Reproduce the material below line by line, beginning with its first line and ending with the line that contains "R = math.radians"; leave out pictures.
☆ ☆ ☆ ☆ ☆ ☆ ☆
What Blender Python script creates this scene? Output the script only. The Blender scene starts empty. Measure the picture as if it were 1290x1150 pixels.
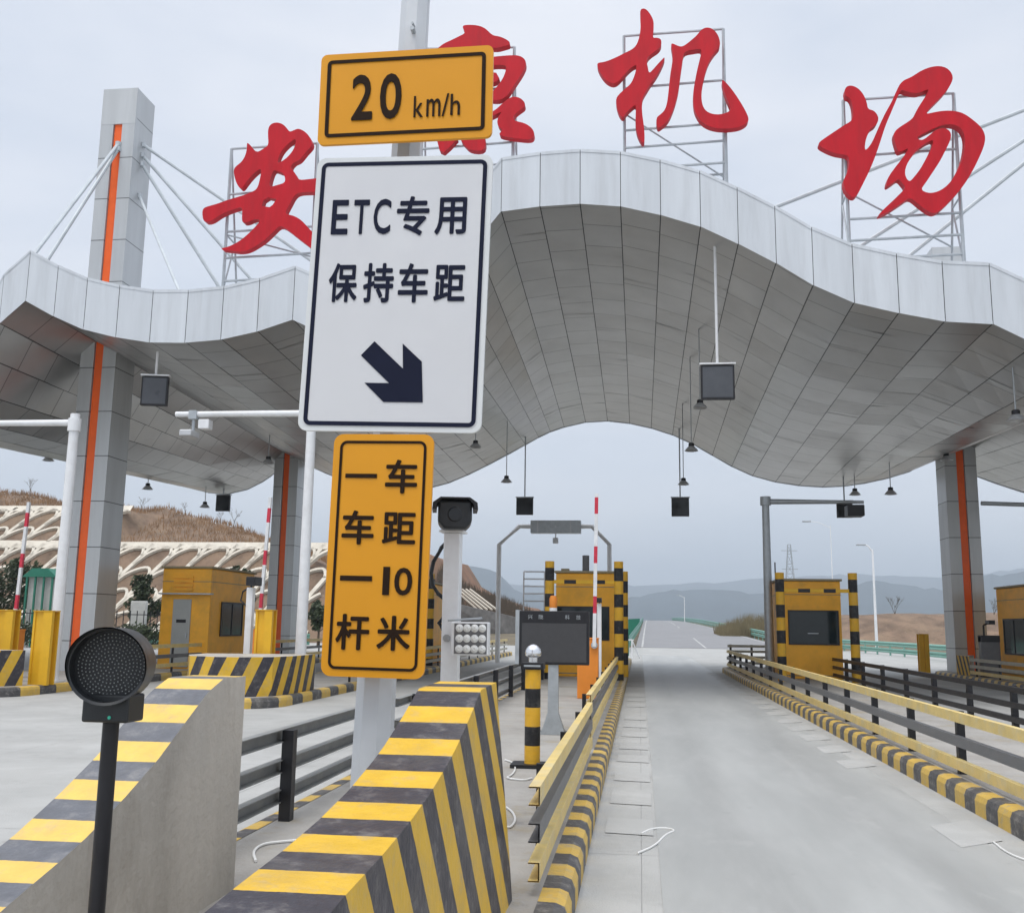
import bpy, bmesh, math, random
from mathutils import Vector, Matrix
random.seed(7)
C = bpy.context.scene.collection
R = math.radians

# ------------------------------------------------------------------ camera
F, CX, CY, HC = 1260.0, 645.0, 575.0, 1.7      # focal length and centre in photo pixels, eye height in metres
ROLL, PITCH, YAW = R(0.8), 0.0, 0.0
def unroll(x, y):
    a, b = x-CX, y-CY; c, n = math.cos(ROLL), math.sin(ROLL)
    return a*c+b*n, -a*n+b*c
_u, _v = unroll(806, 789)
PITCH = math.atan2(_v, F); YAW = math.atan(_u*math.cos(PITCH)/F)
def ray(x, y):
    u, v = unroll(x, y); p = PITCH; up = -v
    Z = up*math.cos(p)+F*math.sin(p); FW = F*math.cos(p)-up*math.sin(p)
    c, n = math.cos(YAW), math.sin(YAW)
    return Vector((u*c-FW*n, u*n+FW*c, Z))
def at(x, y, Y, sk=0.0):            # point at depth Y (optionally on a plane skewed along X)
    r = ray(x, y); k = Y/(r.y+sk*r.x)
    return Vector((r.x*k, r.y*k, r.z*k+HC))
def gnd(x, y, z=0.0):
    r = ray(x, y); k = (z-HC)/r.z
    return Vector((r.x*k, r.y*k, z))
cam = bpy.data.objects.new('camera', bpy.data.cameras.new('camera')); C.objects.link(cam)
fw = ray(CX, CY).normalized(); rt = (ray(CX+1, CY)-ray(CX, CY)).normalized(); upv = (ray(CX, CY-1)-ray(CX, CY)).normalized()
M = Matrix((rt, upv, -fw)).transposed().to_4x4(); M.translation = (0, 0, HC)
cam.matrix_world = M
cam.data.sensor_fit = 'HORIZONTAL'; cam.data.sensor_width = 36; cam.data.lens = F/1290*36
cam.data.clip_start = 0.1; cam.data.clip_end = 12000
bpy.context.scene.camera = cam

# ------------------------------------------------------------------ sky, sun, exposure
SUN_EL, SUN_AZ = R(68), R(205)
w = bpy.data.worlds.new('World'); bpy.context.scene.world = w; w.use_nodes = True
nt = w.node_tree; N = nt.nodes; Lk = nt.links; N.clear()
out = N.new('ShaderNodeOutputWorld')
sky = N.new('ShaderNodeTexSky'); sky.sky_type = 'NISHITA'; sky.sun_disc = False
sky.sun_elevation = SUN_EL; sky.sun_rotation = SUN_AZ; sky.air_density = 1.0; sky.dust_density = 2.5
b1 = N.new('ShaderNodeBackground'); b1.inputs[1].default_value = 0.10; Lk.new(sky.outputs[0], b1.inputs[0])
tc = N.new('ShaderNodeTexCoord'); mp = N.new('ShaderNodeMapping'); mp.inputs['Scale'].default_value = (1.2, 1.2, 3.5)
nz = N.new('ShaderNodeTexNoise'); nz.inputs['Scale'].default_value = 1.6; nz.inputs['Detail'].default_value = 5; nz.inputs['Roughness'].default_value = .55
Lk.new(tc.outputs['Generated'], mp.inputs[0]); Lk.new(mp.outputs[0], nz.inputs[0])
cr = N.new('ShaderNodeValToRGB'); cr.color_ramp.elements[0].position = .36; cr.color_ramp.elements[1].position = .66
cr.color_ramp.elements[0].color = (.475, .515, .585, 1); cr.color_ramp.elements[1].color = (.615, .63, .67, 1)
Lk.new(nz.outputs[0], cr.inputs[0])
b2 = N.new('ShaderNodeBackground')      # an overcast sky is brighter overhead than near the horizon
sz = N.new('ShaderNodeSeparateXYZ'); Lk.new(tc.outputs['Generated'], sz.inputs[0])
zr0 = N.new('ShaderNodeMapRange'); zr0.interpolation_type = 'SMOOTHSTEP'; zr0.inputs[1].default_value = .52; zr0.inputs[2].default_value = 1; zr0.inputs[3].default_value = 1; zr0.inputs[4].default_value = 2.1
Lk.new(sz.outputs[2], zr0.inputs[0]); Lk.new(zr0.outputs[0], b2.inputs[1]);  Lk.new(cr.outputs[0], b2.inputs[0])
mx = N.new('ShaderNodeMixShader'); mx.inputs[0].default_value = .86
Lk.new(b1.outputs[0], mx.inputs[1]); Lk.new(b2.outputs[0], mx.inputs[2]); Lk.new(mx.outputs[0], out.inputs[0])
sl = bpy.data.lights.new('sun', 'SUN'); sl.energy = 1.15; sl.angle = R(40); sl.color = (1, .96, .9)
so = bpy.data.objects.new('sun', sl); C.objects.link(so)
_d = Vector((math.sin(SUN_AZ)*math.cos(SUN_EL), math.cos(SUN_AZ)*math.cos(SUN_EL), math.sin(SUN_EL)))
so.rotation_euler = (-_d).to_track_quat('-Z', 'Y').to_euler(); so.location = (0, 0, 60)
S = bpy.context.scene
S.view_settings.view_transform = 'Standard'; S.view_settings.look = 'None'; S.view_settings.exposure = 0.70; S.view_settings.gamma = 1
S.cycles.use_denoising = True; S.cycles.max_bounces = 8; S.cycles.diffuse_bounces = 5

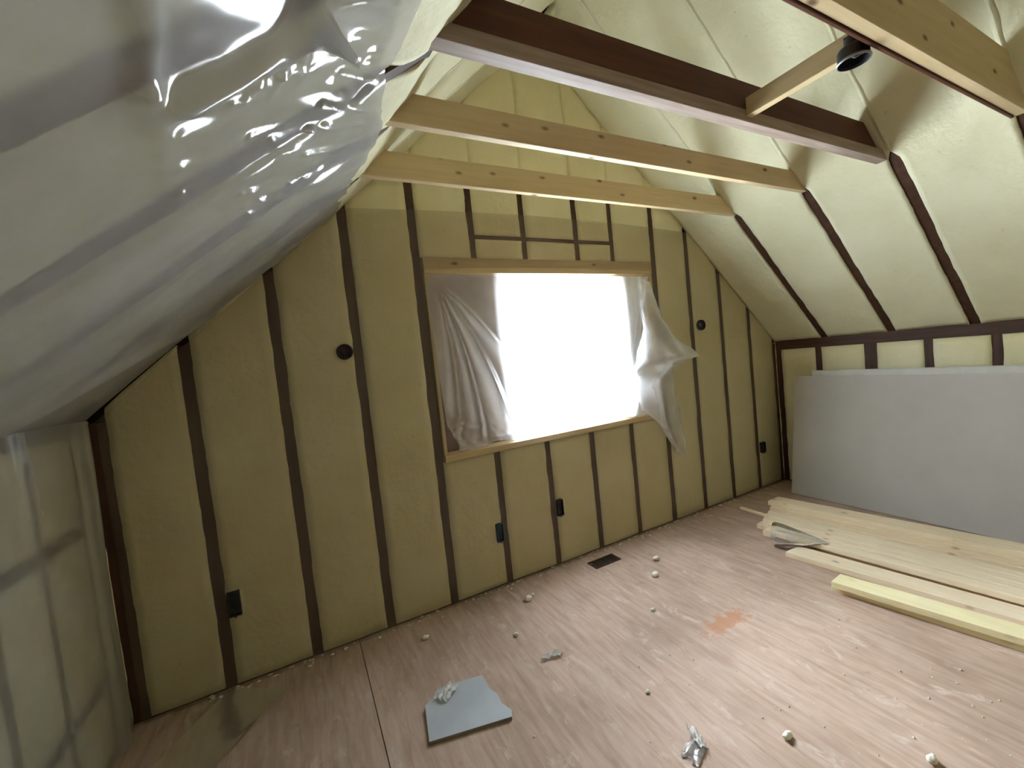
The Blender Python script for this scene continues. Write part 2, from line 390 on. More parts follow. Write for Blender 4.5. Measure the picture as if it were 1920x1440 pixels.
☆ ☆ ☆ ☆ ☆ ☆ ☆
Solution for this task »
What Blender Python script creates this scene? Output the script only. The Blender scene starts empty. Measure the picture as if it were 1290x1150 pixels.
import bpy, bmesh, math, random
from mathutils import Vector, Matrix
random.seed(7)
C = bpy.context.scene.collection
R = math.radians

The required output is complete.